El riesgo del aval reeleccionario está sustentado en evidencias históricas respecto del deterioro que conlleva cualquier tipo de absolutismo, ilustrado o no. Nadie puede solo con la carga de la historia de un pueblo, aunque tenga expectativas —o ínfulas— mesiánicas. Desde Tirano Banderas, de Valle Inclán, hasta El señor presidente, de nuestro Asturias, pasando por El recurso del método, de Alejo Carpentier; El ocaso del patriarca o El general en su laberinto, de García Márquez; o la Fiesta del Chivo, de Vargas Llosa, todas las buenas intenciones pueden empedrar el camino al autoritarismo.
Un discurso del mandatario, ahora reelegible, con inéditas facultades y afinados corifeos —por ahora—, alude con sorna a las preocupaciones, cuestionamientos o temores. “Prefiero que me llamen dictador”, reiteró, dispuesto a sufrir tal epíteto en nombre de la paz de los salvadoreños.

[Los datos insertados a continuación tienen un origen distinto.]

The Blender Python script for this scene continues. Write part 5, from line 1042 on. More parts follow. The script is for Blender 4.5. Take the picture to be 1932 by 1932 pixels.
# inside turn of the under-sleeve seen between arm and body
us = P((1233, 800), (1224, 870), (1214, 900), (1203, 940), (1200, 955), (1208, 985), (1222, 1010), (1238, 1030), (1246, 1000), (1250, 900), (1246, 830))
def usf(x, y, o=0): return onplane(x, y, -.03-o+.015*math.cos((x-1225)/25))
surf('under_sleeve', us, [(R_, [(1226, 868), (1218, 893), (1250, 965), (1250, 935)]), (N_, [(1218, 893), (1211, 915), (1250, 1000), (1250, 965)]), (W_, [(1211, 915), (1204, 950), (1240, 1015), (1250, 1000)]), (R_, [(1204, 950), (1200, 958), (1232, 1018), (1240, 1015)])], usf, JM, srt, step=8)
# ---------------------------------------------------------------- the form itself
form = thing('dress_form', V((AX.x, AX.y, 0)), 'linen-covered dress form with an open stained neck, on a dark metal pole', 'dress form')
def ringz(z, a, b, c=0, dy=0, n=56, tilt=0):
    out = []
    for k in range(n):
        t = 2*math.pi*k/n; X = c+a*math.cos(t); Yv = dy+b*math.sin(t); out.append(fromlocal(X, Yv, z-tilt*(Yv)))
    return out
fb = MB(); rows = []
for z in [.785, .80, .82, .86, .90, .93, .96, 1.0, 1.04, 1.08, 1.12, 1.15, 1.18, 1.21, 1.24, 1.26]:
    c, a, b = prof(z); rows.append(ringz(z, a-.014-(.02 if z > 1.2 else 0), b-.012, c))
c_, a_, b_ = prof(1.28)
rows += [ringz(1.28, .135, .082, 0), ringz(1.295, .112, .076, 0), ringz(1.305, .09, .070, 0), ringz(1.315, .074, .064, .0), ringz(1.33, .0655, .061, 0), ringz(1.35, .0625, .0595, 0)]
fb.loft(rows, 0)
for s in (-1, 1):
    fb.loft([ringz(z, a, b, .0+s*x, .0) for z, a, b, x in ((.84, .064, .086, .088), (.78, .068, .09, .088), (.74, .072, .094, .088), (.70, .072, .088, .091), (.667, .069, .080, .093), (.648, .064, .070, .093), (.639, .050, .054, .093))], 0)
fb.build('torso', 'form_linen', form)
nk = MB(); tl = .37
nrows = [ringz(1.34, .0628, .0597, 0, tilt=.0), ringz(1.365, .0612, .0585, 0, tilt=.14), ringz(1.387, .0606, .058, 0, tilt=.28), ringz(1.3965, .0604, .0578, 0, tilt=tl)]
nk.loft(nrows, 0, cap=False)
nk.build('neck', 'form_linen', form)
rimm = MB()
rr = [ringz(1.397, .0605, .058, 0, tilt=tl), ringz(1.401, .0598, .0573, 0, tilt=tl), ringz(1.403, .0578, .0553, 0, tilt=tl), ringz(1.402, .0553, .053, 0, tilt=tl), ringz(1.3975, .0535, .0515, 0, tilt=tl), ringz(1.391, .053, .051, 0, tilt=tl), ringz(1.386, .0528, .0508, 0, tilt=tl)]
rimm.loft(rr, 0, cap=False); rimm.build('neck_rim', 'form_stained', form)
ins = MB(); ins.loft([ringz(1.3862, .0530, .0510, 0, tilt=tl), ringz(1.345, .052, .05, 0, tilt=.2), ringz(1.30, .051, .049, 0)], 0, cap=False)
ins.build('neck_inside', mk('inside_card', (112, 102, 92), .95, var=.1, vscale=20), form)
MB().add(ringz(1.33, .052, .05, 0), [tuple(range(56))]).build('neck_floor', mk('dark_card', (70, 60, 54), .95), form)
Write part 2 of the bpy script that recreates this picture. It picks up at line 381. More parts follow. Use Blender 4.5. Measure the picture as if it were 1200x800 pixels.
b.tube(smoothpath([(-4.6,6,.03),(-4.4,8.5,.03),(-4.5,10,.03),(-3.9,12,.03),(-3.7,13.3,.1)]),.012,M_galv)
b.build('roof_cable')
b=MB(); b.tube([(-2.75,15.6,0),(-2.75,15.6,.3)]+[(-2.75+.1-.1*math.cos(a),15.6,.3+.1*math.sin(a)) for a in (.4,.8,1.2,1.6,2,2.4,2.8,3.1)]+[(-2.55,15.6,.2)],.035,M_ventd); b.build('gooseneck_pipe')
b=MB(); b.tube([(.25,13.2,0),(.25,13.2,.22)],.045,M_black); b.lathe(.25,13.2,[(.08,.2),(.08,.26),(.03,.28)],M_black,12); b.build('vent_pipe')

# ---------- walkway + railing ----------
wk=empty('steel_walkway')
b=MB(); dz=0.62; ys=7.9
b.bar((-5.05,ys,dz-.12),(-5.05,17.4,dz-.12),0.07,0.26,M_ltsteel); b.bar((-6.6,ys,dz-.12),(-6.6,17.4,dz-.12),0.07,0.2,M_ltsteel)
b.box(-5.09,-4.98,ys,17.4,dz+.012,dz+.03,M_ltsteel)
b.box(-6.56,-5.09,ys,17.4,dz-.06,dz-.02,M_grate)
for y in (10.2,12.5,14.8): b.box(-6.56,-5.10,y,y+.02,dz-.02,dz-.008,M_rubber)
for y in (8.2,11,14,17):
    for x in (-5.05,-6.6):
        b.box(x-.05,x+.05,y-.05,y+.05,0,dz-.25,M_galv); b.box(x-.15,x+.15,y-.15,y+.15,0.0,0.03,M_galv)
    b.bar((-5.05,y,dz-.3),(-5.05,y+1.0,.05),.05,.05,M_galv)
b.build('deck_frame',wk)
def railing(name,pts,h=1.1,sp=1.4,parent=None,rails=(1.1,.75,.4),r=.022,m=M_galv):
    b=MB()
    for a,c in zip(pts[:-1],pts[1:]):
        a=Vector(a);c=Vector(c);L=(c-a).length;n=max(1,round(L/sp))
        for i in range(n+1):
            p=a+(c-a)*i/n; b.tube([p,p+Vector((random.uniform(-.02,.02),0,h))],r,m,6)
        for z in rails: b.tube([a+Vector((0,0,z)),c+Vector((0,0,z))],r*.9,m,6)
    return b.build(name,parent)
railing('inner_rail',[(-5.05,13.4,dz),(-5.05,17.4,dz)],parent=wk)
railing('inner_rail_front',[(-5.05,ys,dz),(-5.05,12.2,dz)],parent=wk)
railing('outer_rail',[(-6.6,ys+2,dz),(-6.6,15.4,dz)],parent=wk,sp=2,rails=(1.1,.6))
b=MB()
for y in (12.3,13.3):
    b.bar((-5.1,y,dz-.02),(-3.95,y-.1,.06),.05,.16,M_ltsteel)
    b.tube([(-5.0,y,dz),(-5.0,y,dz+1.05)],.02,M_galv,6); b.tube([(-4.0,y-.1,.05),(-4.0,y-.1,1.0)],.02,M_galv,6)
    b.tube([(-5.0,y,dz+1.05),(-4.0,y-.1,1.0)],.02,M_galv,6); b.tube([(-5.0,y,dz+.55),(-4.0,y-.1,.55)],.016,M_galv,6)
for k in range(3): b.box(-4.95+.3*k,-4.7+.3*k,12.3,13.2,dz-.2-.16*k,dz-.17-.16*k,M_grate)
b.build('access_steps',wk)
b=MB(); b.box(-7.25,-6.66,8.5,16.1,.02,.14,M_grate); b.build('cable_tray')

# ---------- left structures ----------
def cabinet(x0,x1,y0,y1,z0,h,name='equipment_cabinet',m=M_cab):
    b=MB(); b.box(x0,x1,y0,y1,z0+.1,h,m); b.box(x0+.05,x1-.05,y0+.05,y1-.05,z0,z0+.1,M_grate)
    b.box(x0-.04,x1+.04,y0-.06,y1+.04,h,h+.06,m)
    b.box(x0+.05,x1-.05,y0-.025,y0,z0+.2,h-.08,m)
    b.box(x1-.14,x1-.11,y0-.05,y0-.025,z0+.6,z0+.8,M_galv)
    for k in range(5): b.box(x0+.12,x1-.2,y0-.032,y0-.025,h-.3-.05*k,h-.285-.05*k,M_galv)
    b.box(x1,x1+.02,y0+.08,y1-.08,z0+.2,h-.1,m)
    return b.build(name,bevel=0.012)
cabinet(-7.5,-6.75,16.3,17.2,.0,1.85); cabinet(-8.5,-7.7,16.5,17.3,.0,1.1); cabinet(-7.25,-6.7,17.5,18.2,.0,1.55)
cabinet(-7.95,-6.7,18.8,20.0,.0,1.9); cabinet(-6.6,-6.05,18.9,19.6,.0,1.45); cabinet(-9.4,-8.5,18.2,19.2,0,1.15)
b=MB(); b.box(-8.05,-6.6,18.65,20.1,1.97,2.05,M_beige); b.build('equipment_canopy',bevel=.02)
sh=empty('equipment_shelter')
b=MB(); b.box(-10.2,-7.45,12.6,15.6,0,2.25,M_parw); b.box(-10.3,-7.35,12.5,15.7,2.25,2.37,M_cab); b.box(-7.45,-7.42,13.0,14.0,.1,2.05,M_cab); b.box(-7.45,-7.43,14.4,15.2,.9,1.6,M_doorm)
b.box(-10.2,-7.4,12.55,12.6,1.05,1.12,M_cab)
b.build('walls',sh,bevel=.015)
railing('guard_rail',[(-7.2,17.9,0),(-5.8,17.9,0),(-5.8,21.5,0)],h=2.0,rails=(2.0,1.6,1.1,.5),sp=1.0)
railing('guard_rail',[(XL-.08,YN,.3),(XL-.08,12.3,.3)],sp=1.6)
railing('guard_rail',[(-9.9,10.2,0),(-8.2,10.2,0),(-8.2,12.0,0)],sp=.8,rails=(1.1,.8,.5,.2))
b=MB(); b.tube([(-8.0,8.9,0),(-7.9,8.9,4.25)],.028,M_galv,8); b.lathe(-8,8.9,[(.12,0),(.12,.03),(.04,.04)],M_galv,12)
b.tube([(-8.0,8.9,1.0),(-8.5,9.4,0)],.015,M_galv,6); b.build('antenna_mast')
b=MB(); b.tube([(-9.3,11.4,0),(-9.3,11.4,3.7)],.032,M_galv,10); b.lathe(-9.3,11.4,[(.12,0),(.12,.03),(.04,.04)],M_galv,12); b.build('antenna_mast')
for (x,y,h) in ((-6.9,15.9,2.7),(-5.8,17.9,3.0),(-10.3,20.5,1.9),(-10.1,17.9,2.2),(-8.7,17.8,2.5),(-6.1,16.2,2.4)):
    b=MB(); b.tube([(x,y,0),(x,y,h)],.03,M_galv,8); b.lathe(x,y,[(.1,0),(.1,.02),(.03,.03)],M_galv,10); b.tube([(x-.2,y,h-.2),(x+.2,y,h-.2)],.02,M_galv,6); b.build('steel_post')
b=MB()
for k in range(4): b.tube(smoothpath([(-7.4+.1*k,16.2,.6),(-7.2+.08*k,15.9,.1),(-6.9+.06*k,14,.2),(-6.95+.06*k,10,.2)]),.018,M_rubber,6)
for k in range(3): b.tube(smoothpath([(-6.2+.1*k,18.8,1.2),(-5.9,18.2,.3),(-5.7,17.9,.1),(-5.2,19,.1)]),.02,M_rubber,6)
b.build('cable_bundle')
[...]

A los medios nacionales e internacionales que cuestionan su potencial permanencia los llama “panfletos”. Curiosa elección de palabra. Ese vocablo es recurrente en Yo, el Supremo, la novela del paraguayo Augusto Roa Bastos, que retrata la dictadura real de José Gaspar Rodríguez de Francia, quien gobernó dicha nación de forma continua desde 1816 —cuando fue nombrado gobernante perpetuo por el Congreso— hasta su muerte, en 1840.
Son innegables los logros del señor presidente Bukele en El Salvador, una nación que ha padecido los desmanes de una clase política devenida en politiquera, que le fue alfombrando el camino a base de previos abusos y expolios. Sin embargo, la tarea de desarrollar una nación no es de una sola persona, ni siquiera de un partido o un grupo.
La ruta es consolidar la institucionalidad democrática, proteger las garantías ciudadanas y eludir el caudillismo. Como vecinos y hermanos, deseamos lo mejor para el pueblo salvadoreño, nación que, así como Guatemala, ha pasado ya por varios ciclos dictatoriales. De allí parten las suspicacias sobre el continuismo, y no de animadversión alguna. La tentación y la pulsión de encontrar caudillos “resuelvelotodo” es constante en nuestros entornos. Pero la respuesta es construir ciudadanía crítica, educada, activa. No se puede sojuzgar a un pueblo como si fuera una pandilla, encerrándolo en una prisión sin barrotes. No se puede escribir una historia con una sola mano, porque es como decir “solo mi gruyo y yo somos los salvadores”.